Ainda nessas notas, Molder escreve que para Goethe “toda a escrita é escrita de circunstância”. Até certo ponto, não poderíamos dizer o mesmo das pesquisas de Pena? Afinal, elas percorrem menos um caminho pautado por princípios organizadores ou conceptualizações planificadas, do que desvios presididos pela força dos seus gestos cumpridos. Mesmo identificando os tais “ciclos” ou “grupos”, o trabalho editorial que levou à sua remistura e reordenação coloca-os a todos num mesmo plano, numa mesma posição de relação para com o tal ur-gesto.

O livro é ainda acompanhado de dois textos, cada um da lavra de um dos seus editores (no sentido de editors, não publishers), os artistas visuais Pedro Paiva e João Maria Gusmão, este com uma espécie de rábula que reescreve os mitos de Adão, Eva e família num ambiente de pesquisa antropológico-simbólica, à la Mauss, aquele com uma pseudo-memória de tempos revolucionários, onde a aprendizagem sexual se imiscui com a da introdução ideológica.
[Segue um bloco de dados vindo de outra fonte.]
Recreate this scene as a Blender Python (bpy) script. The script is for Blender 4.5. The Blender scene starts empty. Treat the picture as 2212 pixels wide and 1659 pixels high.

A sua leitura enquanto “ilustração” dos desenhos – eles surgem em inglês no início do livro e em português no final, enquadrando a maior parte deles – permitiriam outras associação, decerto, mas tentámos (forçámos?) uma autonomia maior aos desenhos, plástica no sentido moldável, como que perscrutando a linha virtual, fantasmática, que todas elas desenham em conjunto. De certo modo, também uma viagem da linha.